In 2004, Sofia Coppola won the Oscar for Best Original Screenplay for her 2003 film ‘Lost in Translation’. Ten years later, Spike Jonze won the same award for his 2013 film ‘Her’. Both directors made their films about each other and the isolation they felt while being together. The films were made ten years from each other and have striking similarities including both feature Scarlett Johansson as the leading actress. The similarities go deeper and are embedded in the visual and linguistic codes of both films.
The main theme of both films is loneliness. ‘Lost in Translation’ explores disconnection from people, even the ones closest to you, while being set in one of the most bustling cities on Earth. Whereas ‘Her’ explores that even while talking to someone daily, you can still be so alone, with the main character’s love interest being an artificial intelligence bot. Both films explore loneliness with undeniable connections linking art.
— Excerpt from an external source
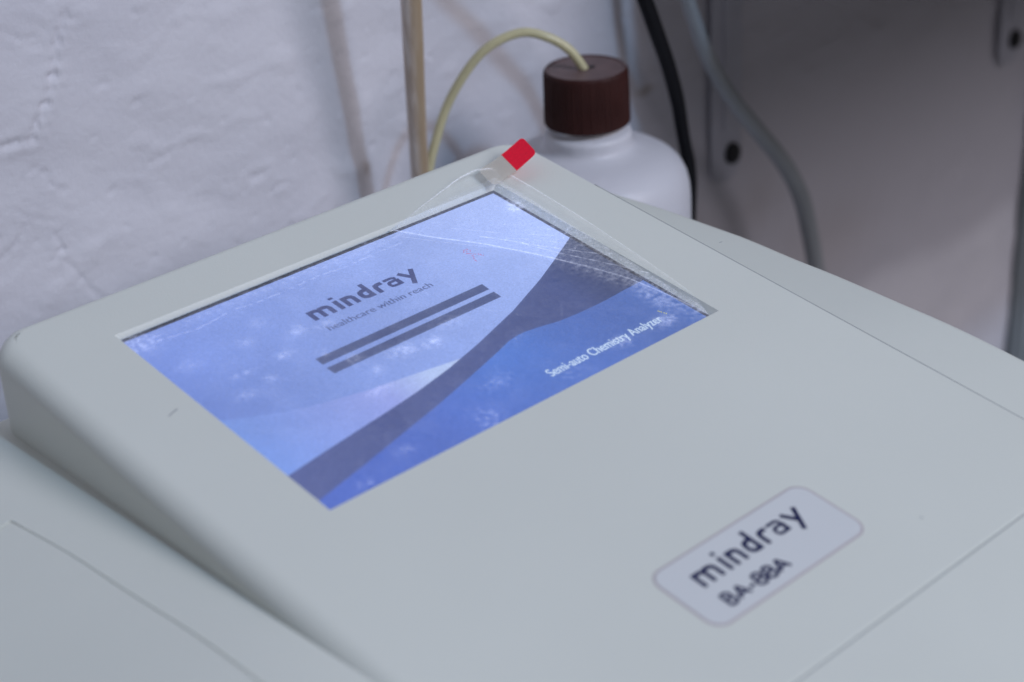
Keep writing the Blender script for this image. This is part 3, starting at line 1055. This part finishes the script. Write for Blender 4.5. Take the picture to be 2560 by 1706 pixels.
# ragged dusty band along the top edge
edge = 3.2 + 1.6 * vnoise(U, V * 0, 0.06, 9.0) + 0.5 * vnoise(U, V * 0, 0.5, 1.0)
D += 0.20 * np.clip(1 - np.abs(V - edge * .4) / 4.6, 0, 1) * (0.5 + 0.6 * n2) * np.clip(U / 30, .35, 1)
D = np.maximum(D, 0.35 * np.exp(-((V - edge - 3.2) / 0.35) ** 2) * np.clip(0.7 + n2 * 2, 0, 1) * (U < 118))
# dirt in the left corner
D += 0.40 * np.exp(-((U - 5) / 6) ** 2 - ((V - 3) / 6) ** 2) * (0.7 + 0.6 * n2)
for (u, v, ru, rv, k) in [(73.9, 58.7, 5, 3.2, .34), (85.4, 61.1, 3.2, 2.6, .38), (53.4, 27.2, 3.5, 2.2, .26), (57.9, 52.6, 3, 3, .18), (136.3, 101.4, 3.2, 2.4, .36), (158.4, 101.5, 4.2, 3.0, .40),
                          (71.2, 105.6, 4, 5, .22), (23.3, 36.3, 4.5, 1.8, .16), (46.1, 14.6, 3, 3, .12), (53.7, 71.6, 6, 2, .16), (63, 30, 3, 2, .24), (41, 36, 3, 2, .2), (36, 22, 3, 2, .16), (60, 62, 2.5, 2.5, .2), (52, 43, 2, 2, .18), (30, 44, 2.5, 2, .16),
                          (97, 55, 5, 4, .12), (14, 22, 5, 3, .1), (18, 47, 4, 2.4, .12), (110, 104, 5, 2.5, .12), (40, 101, 3, 2, .2), (20, 106, 3, 2, .14), (86, 92, 6, 3, .1), (165, 90, 3, 8, .15)]:
    g_ = np.exp(-((U + 2.8 - u) / ru) ** 2 - ((V - 2.3 - v) / rv) ** 2)
    D += k * g_ * np.clip(0.75 + 1.4 * n2 + .5 * n1, 0.1, 1.6)
# dust beside the fold, heavier to the lower right
dist = (xc - U)
D += 0.22 * np.exp(-(dist / 5.0) ** 2) * np.clip((V - 40) / 30, 0, 1) * np.clip(.6 + n2 * 1.5, 0, 1.4)
D = np.maximum(D, 0.36 * np.exp(-(dist / 0.6) ** 2))  # bright line along the fold: its highlight painted into the mask
segs = []
for k in range(46):
    a = rng.uniform(90, 168); b_ = rng.uniform(2, 90); an = rng.uniform(-.2, 3.3); l_ = rng.uniform(1, 9)
    segs.append((a, b_, a + l_ * math.cos(an), b_ + l_ * math.sin(an), rng.uniform(.12, .25), rng.uniform(.1, .4)))
segs += [(121, 1, 141, 26, .3, .5), (118, 2, 150, 42, .25, .35), (100, 4, 121, 1, .3, .4), (60, 10, 90, 7, .25, .2)]
D = np.maximum(D, scratches(U, V, segs))
Hh = -1.25 + 0.15 * n1 + 0.5 * np.exp(-(dist / 1.0) ** 2)
film = film_grid(U, V, Hh, D, 'screen_film', AN)

# lifted corner: outer edge curve against the fold curve
outer = [(119.0, -3.0, -1.2), (124.5, -3.6, 0.2), (136, -6.6, 1.2), (148.5, -9.9, 2.0), (161, -12.9, 2.8), (170.0, -13.2, 3.6), (175.5, -9.5, 4.0), (177.8, -3.0, 3.8), (178.6, 15, 3.0), (178.4, 45, 1.9), (176.6, 75, 0.9), (174.4, 98, .3), (170.3, 110.4, -1.0)]
tk = [0, .05, .14, .24, .34, .42, .47, .52, .64, .76, .88, .95, 1]
na, nb = 280, 150
ta = np.linspace(0, 1, na)[:, None] * np.ones((1, nb)); tb = np.ones((na, 1)) * np.linspace(0, 1, nb)[None, :]
cd_ = np.linspace(0, 1, len(crease))
oU = np.interp(ta, tk, [p[0] for p in outer]); oV = np.interp(ta, tk, [p[1] for p in outer]); oH = np.interp(ta, tk, [p[2] for p in outer])
cU = np.interp(ta, cd_, CU); cV = np.interp(ta, cd_, CV)
U = cU + (oU - cU) * tb; V = cV + (oV - cV) * tb
n1 = vnoise(U, V, 0.12, 12.0); n2 = vnoise(U, V, 0.6, 15.0)
Hh = -1.0 + (oH + 1.0) * (tb ** 0.75) + 0.7 * np.sin(math.pi * tb) * np.sin(math.pi * ta) + 0.25 * n1
inside = ((U < 171.5) & (V > -3.5))
D = 0.05 + 0.05 * np.clip(n1, 0, 1) + 0.02 * n2 + 0.06 * inside
D += 0.14 * (tb > 0.985) + 0.26 * np.exp(-(((1 - tb) * 60) / 1.2) ** 2)
D = np.maximum(D, 0.32 * np.exp(-((tb * np.hypot(oU - cU, oV - cV)) / 0.9) ** 2))  # fold highlight painted along this side too
D += 0.22 * np.exp(-((U + 2.0 - 165.4) / 3.2) ** 2 - ((V - 1.5 - 15.8) / 3.0) ** 2) * np.clip(1 + 2 * n2, 0, 2) * 1.6  # bright smudge, with lamp reflection off the film painted in
D += 0.05 * np.exp(-((170.5 - U) / 3.2) ** 2) * np.clip(.7 + 1.5 * n2, 0, 1.5) * inside
D += 0.06 * inside * np.clip((V - 20) / 40, 0, 1) * np.clip(.8 + n2, 0, 1.5)
segs = [(141, 22, 168, 62, .3, .6), (146, 27, 171, 58, .25, .45), (150, 36, 172, 80, .35, .5), (131, 3, 158, 28, .2, .3), (140, 5, 166, 40, .2, .25), (163, 44, 170, 40, .25, .6), (160, 52, 166, 50, .25, .5), (152, 20, 170, 47, .2, .3),
        (136, 12, 172, 52, .25, .45), (128, 1, 134, -2, .2, .4), (150, -3, 168, 0, .2, .2)]
for k in range(48):
    a = rng.uniform(135, 168); b_ = rng.uniform(4, 90); an = rng.uniform(.6, 1.5) + (1.2 if rng.random() < .3 else 0); l_ = rng.uniform(.6, 8)
    segs.append((a, b_, a + l_ * math.cos(an), b_ + l_ * math.sin(an), rng.uniform(.1, .18), rng.uniform(.06, .28)))
D = np.maximum(D, scratches(U, V, segs))
M['film_corner'] = M['film'].copy()
for nd in M['film_corner'].node_tree.nodes:
    if nd.type == 'FRESNEL': nd.inputs['IOR'].default_value = 1.14
corner = film_grid(U, V, Hh, D, 'lifted_corner', film)
corner.data.materials[0] = M['film_corner']


def tabpt(s, t):
    """s along the tab 0..1, t across 0..1"""
    A = Vector((170.3, -11.9, 3.4)); D_ = Vector((167.4, 0.8, 3.0)); B = Vector((196.1, -14.4, 9.2)); C_ = Vector((192.1, -1.6, 8.8))
    p = A * (1 - s) * (1 - t) + D_ * (1 - s) * t + B * s * (1 - t) + C_ * s * t
    p.z += -0.9 * math.sin(math.pi * s)
    return p


def tab_sheet(s0, s1, th, round0, round1, nS=24, nT=12, t0=0, t1=1, lift=0.0):
    b = MB(); r = 0.16
    Lx, Lt = 27.0, 13.0
    top = []
    for k in range(2):
        for j in range(nS + 1):
            s = s0 + (s1 - s0) * j / nS
            ds0 = (s - s0) * Lx; ds1 = (s1 - s) * Lx
            ins = 0
            rr = 2.0
            if round0 and ds0 < rr: ins = rr - math.sqrt(max(0, rr * rr - (rr - ds0) ** 2))
            if round1 and ds1 < rr: ins = max(ins, rr - math.sqrt(max(0, rr * rr - (rr - ds1) ** 2)))
            e = ins / Lt
            for i in range(nT + 1):
                t = t0 + (t1 - t0) * i / nT
                t = e + (1 - 2 * e) * t
                p = tabpt(s, t)
                top.append(PW(p.x, p.y, p.z + lift - k * th))
    W_ = nT + 1; N_ = (nS + 1) * W_
    fs = []
    for j in range(nS):
        for i in range(nT):
            a = j * W_ + i
            fs.append((a, a + 1, a + W_ + 1, a + W_)); fs.append((N_ + a, N_ + a + W_, N_ + a + W_ + 1, N_ + a + 1))
        fs.append((j * W_, (j + 1) * W_, N_ + (j + 1) * W_, N_ + j * W_))
        a = j * W_ + nT
        fs.append((a, N_ + a, N_ + a + W_, a + W_))
    for i in range(nT):
        fs.append((i, N_ + i, N_ + i + 1, i + 1))
        a = nS * W_ + i
        fs.append((a, a + 1, N_ + a + 1, N_ + a))
    b.add(top, fs)
    return b


ct = tab_sheet(0.0, 0.522, 0.12, True, False)
ct.build('clear_tab', M['clear_tab'], film, smooth=False)
rt_ = tab_sheet(0.525, 1.0, 0.18, False, True, nS=30)
rt_.build('red_tab', M['red'], film, smooth=False)

# ------------------------------------------------------------------ render settings kept light
S.cycles.max_bounces = 8
S.cycles.transparent_max_bounces = 16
Coppola and Jonze got married in June 1999 and the divorce followed only four years later, and from the divorce ‘Lost in Translation’ was born in quick succession. This masterpiece follows Charlotte, who is stuck in an unfulfilling and exceptionally lonely marriage. In a 2020 interview with Bustle magazine, Coppola told journalist Samantha Leach that her marriage to Jonze was her “practise marriage”. The sense of loneliness is evident throughout the film in the mise-en-scene and Charlotte’s dialogue, featuring quotes like “I just feel so alone, even when I’m surrounded by other people”, perfectly articulating the sense of isolation that the entire film inhabits. While the isolation is objectively painful to Charlotte (and presumably Coppola), it is also crucial to the person she is yet to become, harkening back to the Bustle article, where Coppola told Leach: “I always tell my kids they can’t get married before they’re 30 because you have to really know who you are first”.
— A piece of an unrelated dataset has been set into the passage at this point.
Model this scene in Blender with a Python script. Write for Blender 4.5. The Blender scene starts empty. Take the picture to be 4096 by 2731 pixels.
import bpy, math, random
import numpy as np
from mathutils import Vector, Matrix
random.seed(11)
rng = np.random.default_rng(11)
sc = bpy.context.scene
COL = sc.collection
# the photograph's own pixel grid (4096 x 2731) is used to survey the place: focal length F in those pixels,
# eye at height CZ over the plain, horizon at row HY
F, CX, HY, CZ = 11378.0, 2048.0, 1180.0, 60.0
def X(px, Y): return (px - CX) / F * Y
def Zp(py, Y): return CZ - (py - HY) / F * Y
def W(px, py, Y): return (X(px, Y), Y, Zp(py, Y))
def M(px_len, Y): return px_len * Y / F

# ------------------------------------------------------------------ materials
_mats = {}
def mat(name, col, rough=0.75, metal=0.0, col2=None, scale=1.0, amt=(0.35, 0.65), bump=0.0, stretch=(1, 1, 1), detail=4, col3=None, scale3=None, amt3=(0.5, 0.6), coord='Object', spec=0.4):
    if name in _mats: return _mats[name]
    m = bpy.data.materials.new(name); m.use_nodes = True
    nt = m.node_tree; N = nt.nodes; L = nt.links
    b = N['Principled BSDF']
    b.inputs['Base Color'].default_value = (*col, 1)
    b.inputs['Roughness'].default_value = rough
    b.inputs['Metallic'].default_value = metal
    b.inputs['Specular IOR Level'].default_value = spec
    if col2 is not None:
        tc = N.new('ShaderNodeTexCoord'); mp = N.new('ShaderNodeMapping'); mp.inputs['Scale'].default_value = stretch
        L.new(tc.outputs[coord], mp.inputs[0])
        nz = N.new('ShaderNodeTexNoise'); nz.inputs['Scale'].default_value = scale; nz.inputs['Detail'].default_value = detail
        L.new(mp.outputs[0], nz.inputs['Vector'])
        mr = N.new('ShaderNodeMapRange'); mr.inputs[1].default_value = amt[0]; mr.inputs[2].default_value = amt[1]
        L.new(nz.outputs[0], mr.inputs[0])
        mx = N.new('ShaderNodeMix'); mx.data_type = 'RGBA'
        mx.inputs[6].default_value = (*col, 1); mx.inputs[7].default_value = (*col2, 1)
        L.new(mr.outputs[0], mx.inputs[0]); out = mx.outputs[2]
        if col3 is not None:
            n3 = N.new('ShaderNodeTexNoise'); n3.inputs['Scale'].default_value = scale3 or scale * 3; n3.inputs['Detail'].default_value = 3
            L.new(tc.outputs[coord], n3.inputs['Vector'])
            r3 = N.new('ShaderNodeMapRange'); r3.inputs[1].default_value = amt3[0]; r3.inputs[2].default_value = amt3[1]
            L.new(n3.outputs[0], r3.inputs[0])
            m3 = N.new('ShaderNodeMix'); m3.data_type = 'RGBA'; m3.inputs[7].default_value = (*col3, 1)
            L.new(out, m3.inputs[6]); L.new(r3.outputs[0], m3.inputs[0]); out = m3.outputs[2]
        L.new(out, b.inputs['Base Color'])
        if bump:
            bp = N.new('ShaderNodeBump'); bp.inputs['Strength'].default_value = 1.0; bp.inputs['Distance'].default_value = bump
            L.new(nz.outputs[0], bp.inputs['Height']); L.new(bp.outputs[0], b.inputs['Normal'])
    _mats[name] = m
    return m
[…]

Jonze made ‘Her’ in 2013 about the loneliness he felt without Sofia, similar to the message that the marriage itself was the loneliest place to be in Coppola’s film. ‘Her’ follows the character of Theo, navigating life after his divorce from his first love. In this navigation, he discovers love in an unlikely place, with an AI bot. However, is this a coping mechanism? While Theo ‘copes’ through constant connection with a robot, Jonze ‘coped’ by making a visually captivating film. Phil Drinkwater, Head of Film Studies at Xaverian (and Sofi Coppola enthusiast) said: “Yes, one hundred per cent. It is sometimes the most fundamental way to cope, it proves how important art is for the artist and in an even bigger way it helps other people focus on even bigger issues. Even if it’s not fully relatable to the viewers situation, all that matters is the interpretation that is meant for you.”.
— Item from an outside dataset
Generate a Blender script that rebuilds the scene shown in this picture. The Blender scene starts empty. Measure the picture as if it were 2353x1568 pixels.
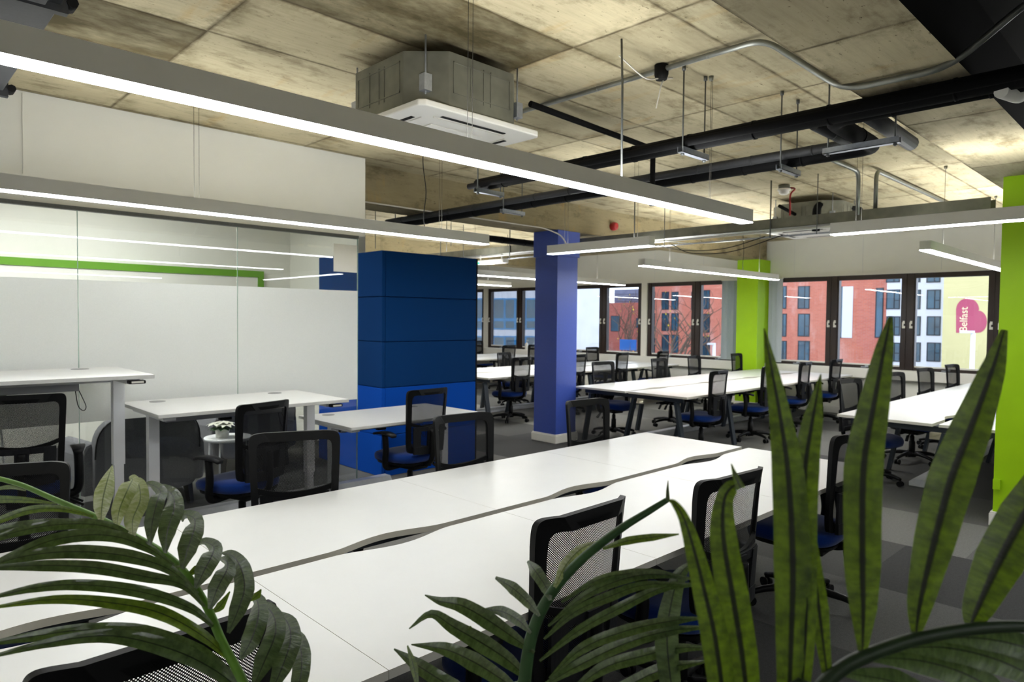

The film ‘Her’ had similarities to ‘Lost in Translation’ in the cinematography, with parallels that cannot be ignored. The parallels in the two films have led viewers to believe that these films were companion projects, letters of love sent back and forth. Phil Drinkwater told me “I don’t consider Lost in Translation a love story in a romantic sense, it’s more about a fleeting connection without an underlying romantic quality. But because they connect through circumstance and recognise something in each other. Her is more of a love story but Lost in Translation is more of a moment between two characters”.
I agree that these films are not love stories, and if anything, reflect heartbreak and isolation. However, they represent the love and regret that Coppola and Jonze share- or shared. The Oscar-winning heartbreak stories reflect the way a lack of communication can cause a marriage to bitter, and that loneliness can be a comforting concept, but should never be one caused by someone you love.